Conclusion and the Real World
Agile is now the most common software development methodology in use at the current time. It is flexible and allows regular releases to stakeholders so the development team and clients stay aligned to what is being achieved. However it has not really solved all the problems associated with software development and has introduced some of it’s own.
Many organisation want a set of features for a particular budget in a software development project. Waterfall documents all these features up front, in detail, and then a detailed estimate is produced. Traditionalists would say that waterfall was too strict and did not allow for change, which invariably happened. Since waterfall can give up front estimates and a fixed set of features it is easy to look at the poor performance of waterfall in terms of projects delivered over budget.

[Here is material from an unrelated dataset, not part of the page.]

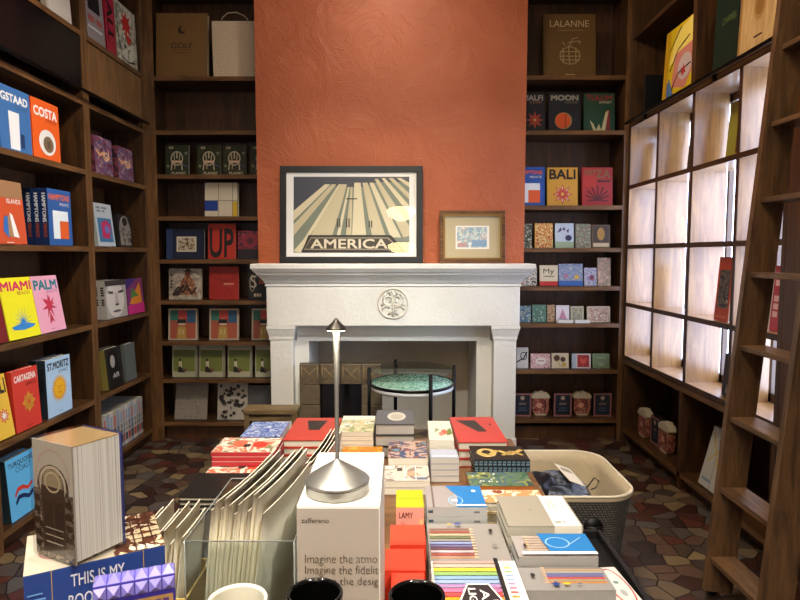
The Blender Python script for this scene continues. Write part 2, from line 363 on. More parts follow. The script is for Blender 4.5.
# carved medallion
mc = (xY(393, FY, 1.15), FY-.002, zY(303.5, FY)); R = .11
CARVE = P('#cfc8b6', .8)
M = MB().tube([(mc[0]+R*math.cos(t*PI/20), mc[1], mc[2]+R*math.sin(t*PI/20)) for t in range(40)], .0075, CARVE, 8, True)
def rel(pts, r): M.tube([(mc[0]+x*R, mc[1]-.001, mc[2]+y*R) for x, y in pts], r, CARVE, 6)
rel([(0, -.9), (.02, -.4), (-.03, 0), (.1, .3), (.06, .6), (-.06, .85)], .009)
for s in (1, -1):
    rel([(s*(.05+.62*math.cos(t)), .28+.5*math.sin(t)*1.1) for t in [-1.6+.3*i for i in range(9)]], .008)
    rel([(s*(.42+.3*math.cos(t)), -.45+.3*math.sin(t)) for t in [.2+.5*i for i in range(9)]], .008)
    rel([(s*(.3+.16*math.cos(t)), .28+.2*math.sin(t)) for t in [.2+.6*i for i in range(8)]], .007)
    rel([(s*.05, -.1), (s*.3, -.15), (s*.5, -.02), (s*.8, -.1)], .007); rel([(s*.12, .9), (s*.3, .7), (s*.2, .55)], .007); rel([(s*.1, -.6), (s*.3, -.75), (s*.15, -.35)], .007)
M.build('medallion', mt)
# ---------------------------------------------------------------- fixed bookcases
TH = .032
def bk_case(name, label, x0, x1, rows, left):
    r = thing(name, label, 'bookcase', ((x0+x1)/2, YB, 0)); cx = (x0+x1)/2
    a, b = x0-cx, x1-cx; D = .34
    for s, e in ((a, a+.035), (b-.035, b)):
        MB().box(s, e, .003, D, 0, CEIL, WZ).box(s, e+(.045 if s == a and left else 0), -.0015, .0029, 0, CEIL, EDGEZ if (s == a) == left else WZD).build('side_panel', r)
    MB().box(a+.035, b-.035, D-.012, D, .05, CEIL, WZD).build('back_panel', r)
    for py in rows:
        z = py if py < 5 else zY(py, YB)
        MB().box(a+.036, b-.036, .003, D-.013, z-TH/2, z+TH/2, WX).box(a+.036, b-.036, 0, .0029, z-TH/2, z+TH/2, EDGEX).build('shelf', r)
    MB().box(a+.035, b-.035, .05, .07, 0, .1, WZD).build('plinth', r)
    return r
LR = [78.5, 132.5, 176.5, 218.5, 261.5, 302.5, 343.5, 381, 424]; RR = [77.5, 132.5, 207.5, 250, 288.5, 325.5, 372, 421]
bk_case('bookcase', 'tall dark walnut bookcase filling the back wall left of the fireplace', XL, lb0-.003, [3.55]+LR, True)
bk_case('bookcase', 'tall dark walnut bookcase filling the back wall right of the fireplace', lb1+.003, XR, [3.55]+RR, False)
YD = 3.87
SZ = [.11, .56, 1.048, 1.548, 2.03]
def side_case(label, y0, y1, s, zs, upper, door=None, depth=.33, divs=()):
    """bookcase on a side wall; s=-1 left, +1 right; local x runs into the wall"""
    X = XL if s < 0 else XR; r = thing('bookcase', label, 'bookcase', (X, y0, 0)); L = y1-y0; D = s*depth
    e = s*.003
    for a, b in ((0, .036), (L-.036, L)):
        MB().box(e, D, a, b, 0, CEIL, WZ).box(0, e, a, b, 0, CEIL, EDGEZ).build('side_panel', r)
    MB().box(D-s*.012, D, .036, L-.036, .05, CEIL, WZD).build('back_panel', r)
    for z in zs+upper:
        MB().box(e, D-s*.013, .037, L-.037, z-TH, z, WY).box(0, e, .037, L-.037, z-TH, z, EDGEY).build('shelf', r)
    MB().box(s*.05, s*.07, .036, L-.036, 0, .077, WZD).build('plinth', r)
    if door == 'wood': MB().box(s*.004, s*.024, .04, L-.04, 2.52, 2.84, wood('panel', '#5a3f22', '#8a6236', 'Z', .4)).build('flap_door', r)
    if door == 'black': MB().box(s*.004, s*.024, .04, L-.04, 2.52, 2.84, P('#07070a', .25)).build('black_panel', r)
    return r
side_case('walnut bookcase on the left wall beside the back corner, wooden flap panel above its rail', YD, YB-.003, -1, SZ, [2.46, 2.88, 3.55], 'wood')
side_case('walnut bookcase on the left wall with a black panel above the rail', 2.86, YD-.003, -1, SZ, [2.46, 2.88, 3.55], 'black')
side_case('walnut bookcase on the left wall nearest the camera, at the picture edge', 1.9, 2.857, -1, SZ, [2.46, 2.88, 3.55], 'wood')
# right wall: low cabinet, window cubbies, upper niches
CW = wood('cubby', '#86603a', '#ae8450', 'Z', .3, 7, .6)
r = thing('low_cabinet', 'low open walnut cabinet under the daylit cubbies on the right wall', 'cabinet', (XR, 2.78, 0))
L = YB-2.78-.003
for a in (0, .95, L-.036): MB().box(0, .4, a, a+.036, 0, .63, WZ).build('upright', r)
MB().box(.39, .4, .036, L-.036, .05, .63, WZD).build('back_panel', r)
MB().box(.003, .39, .037, L-.037, .08, .11, WY).box(0, .003, .037, L-.037, .08, .11, EDGEY).build('bottom_shelf', r)
MB().box(.003, .4, 0, L, .63, .665, WY).box(0, .003, 0, L, .63, .665, EDGEY).build('cabinet_top', r)
MB().box(.06, .08, .036, L-.036, 0, .08, WZD).build('plinth', r)
r = thing('cubby_shelf', 'grid of open cubbies in front of the bright window on the right wall', 'shelf', (XR, 2.78, 0))
CY = [2.78, 3.195, 3.70, 4.20, 4.712]; CZ = [.70, 1.12, 1.57, 2.03, 2.5]; CD = .21
for y in CY: MB().box(.003, CD, y-2.78-.0, y-2.78+.03, .666, 2.5, CW).box(0, .003, y-2.78, y-2.78+.03, .666, 2.5, WZ).build('divider', r)
for i in range(4):
    for z in CZ:
        MB().box(.003, CD, CY[i]-2.78+.031, CY[i+1]-2.78-.001, z-.03, z, wood('cubby', '#86603a', '#ae8450', 'Y', .3, 7, .6)).box(0, .003, CY[i]-2.78+.031, CY[i+1]-2.78-.001, z-.03, z, WY).build('shelf', r)
r = thing('upper_bookcase', 'dark walnut display niches above the ladder rail on the right wall', 'bookcase', (XR, 2.78, 2.505))
for a in (0, .93, L-.036): MB().box(0, .36, a, a+.05 if a == .93 else a+.036, 0, CEIL-2.51, WZ).build('upright', r)
MB().box(.35, .36, .036, L-.036, 0, CEIL-2.51, WZD).build('back_panel', r)
MB().box(0, .35, .98, L-.037, .62, .65, WY).box(0, .35, .037, .929, 1.05, 1.08, WY).build('shelf', r)
MB().box(0, .35, .037, L-.037, 0, .03, WY).build('bottom_shelf', r)
r = thing('wall_panelling', 'plain dark walnut panelling behind the ladder on the right wall', 'panelling', (XR, 1.4, 0))
MB().box(0, .4, 0, 1.377, .12, CEIL, wood('walnut_dark', '#38210f', '#5a3618', 'Z')).build('panel', r)
MB().box(.05, .4, 0, 1.377, 0, .12, WZD).build('plinth', r)
for y in (.45, 1.0): MB().box(-.012, -.0005, y, y+.06, .15, 2.45, WZ).build('batten', r)
IRON = P('#0c0b0b', .35, .8)
def rail(label, X, y0, y1, s):
    r = thing('ladder_rail', label, 'rail', (X, y0, 2.5))
    MB().tube([(0, 0, 0), (0, y1-y0, 0)], .011, IRON, 12).build('bar', r)
    y = .1
    while y < y1-y0:
        MB().tube([(0, y, 0), (s*.035, y, 0)], .008, IRON, 8).bbox(s*.034, s*.042, y-.018, y+.018, -.03, .03, IRON, .002).build('bracket', r); y += .96
rail('black iron ladder rail along the left bookcases', XL+.045, 1.95, 4.70, -1)
rail('black iron ladder rail along the right wall', XR-.045, 1.45, 4.70, 1)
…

Agile is perceived as being better with less up front documentation and less overruns. However since agile does not have a fixed set of features, or has at least some flexibility to ‘descope’ features, then it may be easy to show agile as being more successful at delivering projects in real life when in fact it is simply delivering the features that can fit into the budget for the project. Imagine an agile house builder who gives you a budget for building your new home only for you to find out that they ‘descoped’ the roof in order to fit the budget.
In reality we have found that having well defined requirements allows better setting of budgets up front. After requirements, an agile approach to implementation, can keep stakeholders involved in the development cycle.